Corporate relocation involves having shareholders (and any other rightsholders, such as option holders) transfer their shares (and other equity rights) in the Israeli company to a newly formed non-Israeli company, most commonly a Delaware corporation. Although commonly referred to as a ‘flip’, effectively this is not really a ‘flip’, but rather just a dropdown of shares and other equity rights to a non-Israeli company. For the sake of simplicity, we sometimes refer to this dropdown as a ‘flip’ in this article.

Such dropdown creates an immediate tax event for Israeli shareholders and rightsholders, while non-Israelis are generally tax exempt. The tax event can be deferred but a decision from the Israel Tax Authority (ITA) must be obtained.
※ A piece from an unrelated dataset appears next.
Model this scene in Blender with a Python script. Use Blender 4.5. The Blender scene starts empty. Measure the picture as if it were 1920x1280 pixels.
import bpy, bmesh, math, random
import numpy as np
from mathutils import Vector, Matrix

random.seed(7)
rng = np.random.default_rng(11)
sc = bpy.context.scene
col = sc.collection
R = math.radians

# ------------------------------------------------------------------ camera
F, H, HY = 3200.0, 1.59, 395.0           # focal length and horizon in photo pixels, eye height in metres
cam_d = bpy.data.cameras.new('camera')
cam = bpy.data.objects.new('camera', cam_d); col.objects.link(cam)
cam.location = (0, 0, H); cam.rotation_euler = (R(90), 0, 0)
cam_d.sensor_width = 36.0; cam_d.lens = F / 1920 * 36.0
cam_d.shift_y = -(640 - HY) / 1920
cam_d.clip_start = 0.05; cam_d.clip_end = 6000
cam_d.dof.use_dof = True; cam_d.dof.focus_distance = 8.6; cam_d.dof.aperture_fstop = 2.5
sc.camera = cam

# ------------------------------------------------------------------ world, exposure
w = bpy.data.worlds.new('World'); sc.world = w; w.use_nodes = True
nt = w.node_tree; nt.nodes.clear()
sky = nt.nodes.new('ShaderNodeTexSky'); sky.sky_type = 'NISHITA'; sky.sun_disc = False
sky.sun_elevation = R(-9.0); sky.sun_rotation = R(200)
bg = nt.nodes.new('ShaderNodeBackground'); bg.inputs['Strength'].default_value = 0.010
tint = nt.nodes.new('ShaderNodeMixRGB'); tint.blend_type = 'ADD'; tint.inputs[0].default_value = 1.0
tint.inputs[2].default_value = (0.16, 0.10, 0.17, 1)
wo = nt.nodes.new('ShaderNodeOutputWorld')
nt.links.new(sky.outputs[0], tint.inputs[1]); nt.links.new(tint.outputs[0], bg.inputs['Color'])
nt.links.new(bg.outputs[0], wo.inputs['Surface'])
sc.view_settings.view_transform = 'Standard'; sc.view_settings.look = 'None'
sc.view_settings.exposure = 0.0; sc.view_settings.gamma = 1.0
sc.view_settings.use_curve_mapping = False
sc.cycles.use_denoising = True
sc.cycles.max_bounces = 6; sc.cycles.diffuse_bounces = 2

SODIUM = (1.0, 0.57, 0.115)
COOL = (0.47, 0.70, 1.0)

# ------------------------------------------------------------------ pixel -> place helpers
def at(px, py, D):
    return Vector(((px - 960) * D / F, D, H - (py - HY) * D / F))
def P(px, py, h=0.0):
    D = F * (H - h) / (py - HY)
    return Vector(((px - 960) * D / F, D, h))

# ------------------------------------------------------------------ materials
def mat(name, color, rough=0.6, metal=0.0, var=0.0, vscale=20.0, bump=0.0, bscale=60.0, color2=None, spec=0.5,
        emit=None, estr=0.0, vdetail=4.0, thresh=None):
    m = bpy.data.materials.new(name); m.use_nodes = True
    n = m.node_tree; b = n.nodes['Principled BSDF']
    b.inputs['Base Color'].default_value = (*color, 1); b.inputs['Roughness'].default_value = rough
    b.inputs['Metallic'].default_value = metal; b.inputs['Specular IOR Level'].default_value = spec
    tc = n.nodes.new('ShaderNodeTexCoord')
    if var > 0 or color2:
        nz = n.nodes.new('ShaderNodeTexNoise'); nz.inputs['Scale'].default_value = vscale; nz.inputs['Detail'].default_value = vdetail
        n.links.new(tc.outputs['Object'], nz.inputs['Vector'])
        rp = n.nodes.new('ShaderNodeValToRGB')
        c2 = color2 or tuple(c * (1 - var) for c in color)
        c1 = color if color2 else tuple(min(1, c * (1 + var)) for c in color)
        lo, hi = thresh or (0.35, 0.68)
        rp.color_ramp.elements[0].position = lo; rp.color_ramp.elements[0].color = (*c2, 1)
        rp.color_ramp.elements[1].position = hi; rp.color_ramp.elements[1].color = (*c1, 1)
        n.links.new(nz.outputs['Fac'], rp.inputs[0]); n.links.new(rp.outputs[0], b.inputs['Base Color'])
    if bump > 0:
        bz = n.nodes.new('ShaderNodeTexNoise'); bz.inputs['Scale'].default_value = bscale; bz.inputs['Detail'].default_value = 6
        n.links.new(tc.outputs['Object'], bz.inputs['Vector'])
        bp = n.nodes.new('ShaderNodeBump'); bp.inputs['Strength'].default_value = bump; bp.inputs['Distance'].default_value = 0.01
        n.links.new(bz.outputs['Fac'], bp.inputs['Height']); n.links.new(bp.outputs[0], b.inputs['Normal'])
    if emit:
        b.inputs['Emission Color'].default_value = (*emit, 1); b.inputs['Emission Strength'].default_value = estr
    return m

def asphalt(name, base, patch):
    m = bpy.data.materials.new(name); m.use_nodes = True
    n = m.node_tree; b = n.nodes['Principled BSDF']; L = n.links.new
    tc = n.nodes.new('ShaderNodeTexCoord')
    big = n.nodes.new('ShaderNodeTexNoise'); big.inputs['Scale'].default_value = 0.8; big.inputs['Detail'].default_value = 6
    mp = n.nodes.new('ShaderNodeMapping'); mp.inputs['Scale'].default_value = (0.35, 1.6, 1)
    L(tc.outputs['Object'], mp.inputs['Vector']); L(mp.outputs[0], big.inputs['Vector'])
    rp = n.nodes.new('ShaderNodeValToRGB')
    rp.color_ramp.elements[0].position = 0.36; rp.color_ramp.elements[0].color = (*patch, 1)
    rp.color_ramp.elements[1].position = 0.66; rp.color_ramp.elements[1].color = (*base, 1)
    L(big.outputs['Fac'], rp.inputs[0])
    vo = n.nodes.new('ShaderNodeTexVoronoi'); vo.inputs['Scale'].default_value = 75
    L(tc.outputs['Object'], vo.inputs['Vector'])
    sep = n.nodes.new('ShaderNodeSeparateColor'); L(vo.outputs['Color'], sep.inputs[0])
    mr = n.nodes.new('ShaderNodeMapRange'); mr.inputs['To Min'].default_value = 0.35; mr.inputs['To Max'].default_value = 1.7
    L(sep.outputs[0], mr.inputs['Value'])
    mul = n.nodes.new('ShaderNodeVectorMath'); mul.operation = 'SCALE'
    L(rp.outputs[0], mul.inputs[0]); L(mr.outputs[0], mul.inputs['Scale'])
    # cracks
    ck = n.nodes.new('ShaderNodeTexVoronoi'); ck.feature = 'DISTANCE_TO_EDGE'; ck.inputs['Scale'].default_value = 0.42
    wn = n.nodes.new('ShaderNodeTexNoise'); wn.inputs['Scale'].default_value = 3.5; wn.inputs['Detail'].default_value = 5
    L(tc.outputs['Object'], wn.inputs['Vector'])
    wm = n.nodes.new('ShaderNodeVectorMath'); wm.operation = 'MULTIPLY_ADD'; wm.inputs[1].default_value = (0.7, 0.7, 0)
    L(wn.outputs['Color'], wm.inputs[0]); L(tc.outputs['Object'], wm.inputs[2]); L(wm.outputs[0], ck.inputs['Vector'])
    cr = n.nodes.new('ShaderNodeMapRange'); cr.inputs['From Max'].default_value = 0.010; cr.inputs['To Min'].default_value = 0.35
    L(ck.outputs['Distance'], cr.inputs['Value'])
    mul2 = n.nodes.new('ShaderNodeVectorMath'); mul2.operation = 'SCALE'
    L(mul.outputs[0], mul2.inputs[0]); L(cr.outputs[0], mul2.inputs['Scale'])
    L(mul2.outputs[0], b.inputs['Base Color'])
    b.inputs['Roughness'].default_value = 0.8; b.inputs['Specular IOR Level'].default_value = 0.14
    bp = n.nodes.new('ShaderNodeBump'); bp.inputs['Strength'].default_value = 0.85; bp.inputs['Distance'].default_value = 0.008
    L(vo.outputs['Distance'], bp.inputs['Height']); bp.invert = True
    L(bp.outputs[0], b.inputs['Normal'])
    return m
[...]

The ITA published guidance on the so-called ‘green route’, which allows Israeli companies formed on or after 2018 to be granted such a decision in a matter of weeks if they satisfy the conditions therein and the new parent company is resident in a country according to which Israel has a tax treaty in place. For companies formed prior to 2018, such a decision can still be obtained albeit not as part of the green route process.

The related ITA requirements:

  • the intellectual property (IP) limitation, namely the IP (including modifications and future derivative IP developed based on the existing IP) must still be owned by the Israeli company. The ITA will carefully review any development of future IP outside of Israel to ensure that there is no transfer of existing IP;
  • the dilution limitation, which requires that existing shareholders and rightsholders keep at least 25 per cent of their shares and rights, respectively, in the non-Israeli company for at least two years following the flip. Their ownership stake must not be reduced below 25 per cent either through dilution or a sale. Furthermore, the existing shareholders and rightsholders need to deposit their shares and rights with a third-party Israeli trustee in order to secure the necessary tax payments. In certain cases, non-Israeli shareholders can release their shares from the trust; and
  • other restrictions, made up of various requirements that must be met to qualify for a flip decision. For example, the non-Israeli parent company must maintain ownership of the Israeli company for at least two years after the dropdown date. In addition, there are some limitations on treaty dividend withholding tax rates for distributions made by the Israeli company to the parent company.

Implications on exit

If the Israeli company’s IP is transferred post-closing to a buyer (in cases where the buyer wishes to consolidate the IP into its global IP structure), there are two levels of Israeli tax, namely corporate tax and dividend tax on the after-tax consideration for the IP sold (assuming the buyers repatriate the after-tax IP consideration rather than keeping it in the newly acquired company). When an Israeli company is the IP owner and does not have a non-Israeli corporate parent, structuring options may exist to eliminate the dividend tax. However, in regard to a company that has undergone a flip and is owned by a non-Israeli corporate parent, eliminating the dividend tax will be very challenging.

In addition, a US parent corporation (which as noted is the common resulting parent in a flip) might be a less attractive target entity for potential non-US purchasers. It may be an even less attractive structure to certain potential US purchasers, for example due to the impact of a IRC Section 338 election.

Buyers may factor these potential tax leakage considerations into the proposed acquisition price. Therefore, this issue should be carefully analysed before proceeding with a flip, weighing such drawbacks against the potential advantages.